Stop at the line containing "return vs, fs": repeat exactly every line of the entries below from the first up to it, plus that line, with pictures omitted.

---------------

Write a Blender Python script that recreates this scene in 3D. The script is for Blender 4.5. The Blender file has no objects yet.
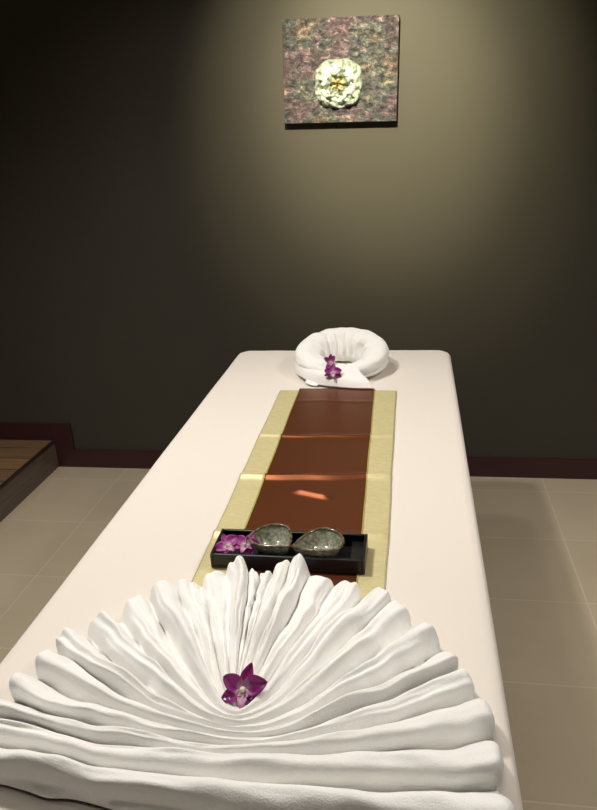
import bpy, bmesh, math, random
import numpy as np
from mathutils import Vector, Matrix, noise
C = bpy.context.scene.collection
PI = math.pi
random.seed(4)

# ------------------------------------------------------------------ helpers
def link(name, me, m=None, parent=None, smooth=True):
    o = bpy.data.objects.new(name, me); C.objects.link(o)
    if m is not None: me.materials.append(m)
    if smooth:
        me.polygons.foreach_set('use_smooth', [True]*len(me.polygons))
    if parent: o.parent = parent
    return o

def mesh(name, vs, fs, m=None, parent=None, smooth=True, attr=None):
    me = bpy.data.meshes.new(name)
    me.from_pydata([tuple(v) for v in vs], [], fs)
    if attr is not None:
        a = me.attributes.new('grad', 'FLOAT', 'POINT'); a.data.foreach_set('value', attr)
    me.update()
    return link(name, me, m, parent, smooth)

def grid(nu, nv, f, wrap_u=False, wrap_v=False):
    vs = []; fs = []
    for i in range(nu):
        for j in range(nv):
            vs.append(f(i/(nu if wrap_u else nu-1), j/(nv if wrap_v else nv-1)))
    for i in range(nu if wrap_u else nu-1):
        for j in range(nv if wrap_v else nv-1):
            a = i*nv+j; b = i*nv+(j+1) % nv; c = ((i+1) % nu)*nv+(j+1) % nv; d = ((i+1) % nu)*nv+j
            fs.append((a, d, c, b))
    return vs, fs

def boxes(name, lst, m, parent=None, bevel=0.0):
    bm = bmesh.new()
    for (x0, x1, y0, y1, z0, z1) in lst:
        r = bmesh.ops.create_cube(bm, size=1.0)
        for v in r['verts']:
            v.co = Vector((x0+(v.co.x+.5)*(x1-x0), y0+(v.co.y+.5)*(y1-y0), z0+(v.co.z+.5)*(z1-z0)))
    if bevel:
        bmesh.ops.bevel(bm, geom=list(bm.edges), offset=bevel, segments=2, affect='EDGES', profile=.6)
    me = bpy.data.meshes.new(name); bm.to_mesh(me); bm.free()
    return link(name, me, m, parent, smooth=False)

def solid(o, t, off=-1, sub=0):
    s = o.modifiers.new('thick', 'SOLIDIFY'); s.thickness = t; s.offset = off
    if sub:
        b = o.modifiers.new('sub', 'SUBSURF'); b.levels = sub; b.render_levels = sub
    return o

def thing(name, label, cat, loc=(0, 0, 0), group=None):
    o = bpy.data.objects.new(name, None); C.objects.link(o); o.location = loc
    o.empty_display_size = .05
    return tag(o, label, cat, group)

def tag(o, label, cat, group=None):
    o['label'] = label; o['category'] = cat
    if group: o['group'] = group
    return o

def struct(o): o['kind'] = 'structure'; return o

def nz(x, y, z=0.0): return noise.noise(Vector((x, y, z)))

def smooth_step(a, b, x):
    t = min(1, max(0, (x-a)/(b-a))); return t*t*(3-2*t)

# ------------------------------------------------------------------ materials
def mat(name, col, rough=.6, metal=0.0, spec=.5, **kw):
    m = bpy.data.materials.new(name); m.use_nodes = True
    b = m.node_tree.nodes['Principled BSDF']
    b.inputs['Base Color'].default_value = (*col, 1); b.inputs['Roughness'].default_value = rough
    b.inputs['Metallic'].default_value = metal; b.inputs['Specular IOR Level'].default_value = spec
    for k, v in kw.items(): b.inputs[k.replace('_', ' ')].default_value = v
    return m

class N:
    def __init__(s, m): s.m = m; s.t = m.node_tree; s.b = s.t.nodes['Principled BSDF']
    def n(s, ty, **kw):
        n = s.t.nodes.new(ty)
        for k, v in kw.items():
            if k in n.inputs.keys(): n.inputs[k].default_value = v
            else: setattr(n, k, v)
        return n
    def l(s, a, ao, b, bi): s.t.links.new(a.outputs[ao], b.inputs[bi])
    def coord(s, scale=(1, 1, 1), out='Object'):
        c = s.n('ShaderNodeTexCoord'); mp = s.n('ShaderNodeMapping'); mp.inputs['Scale'].default_value = scale
        s.l(c, out, mp, 'Vector'); return mp
    def noise(s, sc, det=4, coordn=None, **kw):
        n = s.n('ShaderNodeTexNoise', Scale=sc, Detail=det, **kw)
        s.l(coordn or s.coord(), 'Vector', n, 'Vector'); return n
    def ramp(s, src, out, stops):
        r = s.n('ShaderNodeValToRGB'); e = r.color_ramp.elements
        while len(e) < len(stops): e.new(.5)
        for i, (p, c) in enumerate(stops): e[i].position = p; e[i].color = (*c, 1)
        s.l(src, out, r, 'Fac'); return r
    def bump(s, src, out, strength=.3, dist=.01, prev=None):
        b = s.n('ShaderNodeBump', Strength=strength, Distance=dist); s.l(src, out, b, 'Height')
        if prev: s.l(prev, 'Normal', b, 'Normal')
        s.l(b, 'Normal', s.b, 'Normal'); return b
    def col(s, src, out='Color'): s.l(src, out, s.b, 'Base Color')

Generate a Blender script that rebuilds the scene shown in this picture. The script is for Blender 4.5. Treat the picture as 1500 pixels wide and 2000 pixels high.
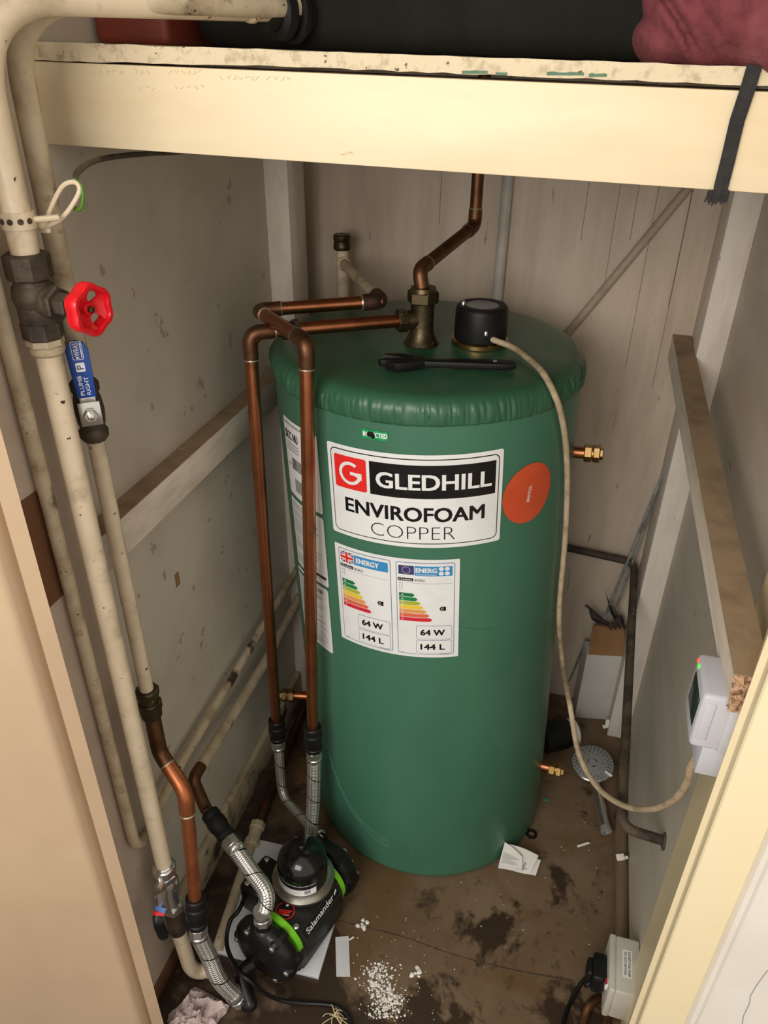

---------------

Full answer:
Write a Blender Python script that recreates this scene in 3D. The script is for Blender 4.5. The Blender file has no objects yet.
import bpy, bmesh, math, random
import numpy as np
from mathutils import Vector, Matrix, noise
C = bpy.context.scene.collection
PI = math.pi
random.seed(4)

# ------------------------------------------------------------------ helpers
def link(name, me, m=None, parent=None, smooth=True):
    o = bpy.data.objects.new(name, me); C.objects.link(o)
    if m is not None: me.materials.append(m)
    if smooth:
        me.polygons.foreach_set('use_smooth', [True]*len(me.polygons))
    if parent: o.parent = parent
    return o

def mesh(name, vs, fs, m=None, parent=None, smooth=True, attr=None):
    me = bpy.data.meshes.new(name)
    me.from_pydata([tuple(v) for v in vs], [], fs)
    if attr is not None:
        a = me.attributes.new('grad', 'FLOAT', 'POINT'); a.data.foreach_set('value', attr)
    me.update()
    return link(name, me, m, parent, smooth)

def grid(nu, nv, f, wrap_u=False, wrap_v=False):
    vs = []; fs = []
    for i in range(nu):
        for j in range(nv):
            vs.append(f(i/(nu if wrap_u else nu-1), j/(nv if wrap_v else nv-1)))
    for i in range(nu if wrap_u else nu-1):
        for j in range(nv if wrap_v else nv-1):
            a = i*nv+j; b = i*nv+(j+1) % nv; c = ((i+1) % nu)*nv+(j+1) % nv; d = ((i+1) % nu)*nv+j
            fs.append((a, d, c, b))
    return vs, fs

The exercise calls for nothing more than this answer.